Cela étant, il s’agit de considérer ce que nos trafiquans trouvent en face d’eux dans ces marchés neufs, quelle nature de clientèle, inoffensive ou dangereuse, bienveillante ou hostile. Le major Boshart estime que la preuve est faite à cet égard, et qu’il n’y a rien de bon à espérer, ni dans le présent, ni dans l’avenir, d’une race qui s’est toujours montrée réfractaire, depuis la plus haute antiquité, à toutes les civilisations successives : « — Ceux, dit-il, qui parlent de traiter le noir comme un grand enfant, ne connaissent que le nègre de la côte, devenu craintif et poltron, depuis tant de siècles qu’il est traqué par les chasseurs d’esclaves... Dans l’intérieur de l’Afrique, où il se croit le plus fort, le nègre est arrogant, cupide, cruel, sournois et impatient...

« Le nègre est un carnassier, féroce et sanguinaire, qui ne peut être tenu en respect que par l’œil et le fouet du dompteur. On n’a jamais rien obtenu de lui, nulle part, en lui distribuant des Bibles et de bonnes paroles.

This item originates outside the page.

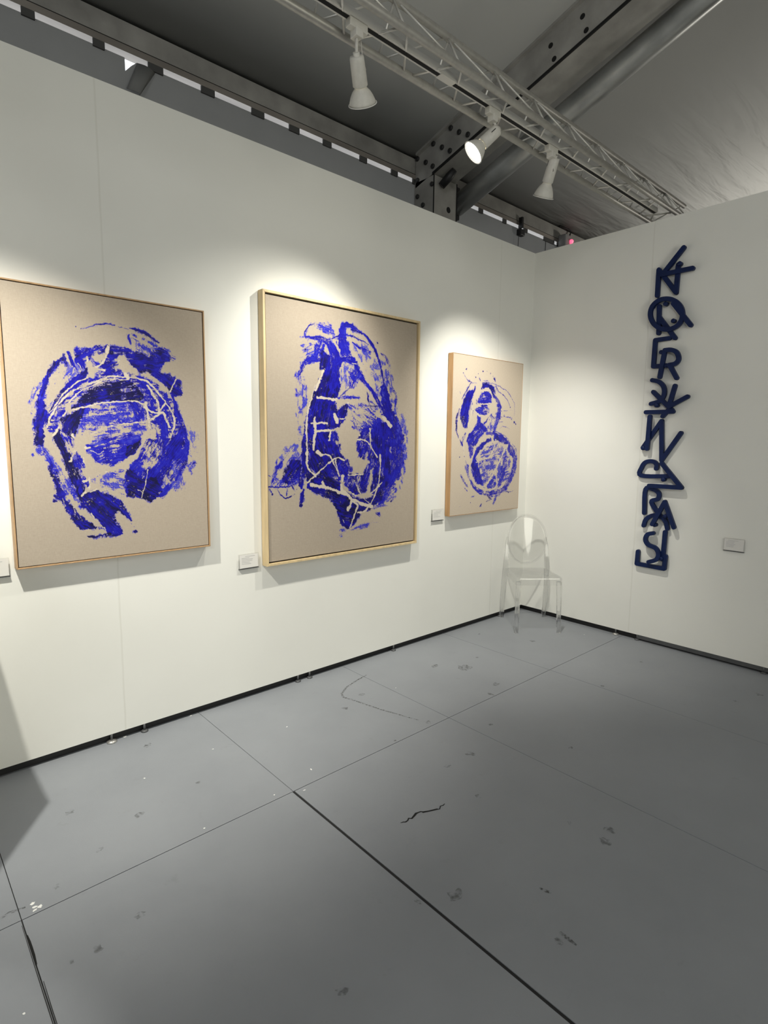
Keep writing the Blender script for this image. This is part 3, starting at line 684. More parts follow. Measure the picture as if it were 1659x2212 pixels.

« Si l’on voulait astreindre les noirs au travail, il ne fallait pas

  1. Neue Deutsche Rundschau, janvier 1897. Cette lettre fait partie d’une enquête instituée par l’un des collaborateurs de la Revue, M. Franz Giesebrecht, auprès des hommes compétens, sur la manière dont les nègres sont traités dans les colonies allemandes et devraient être traités à l’avenir.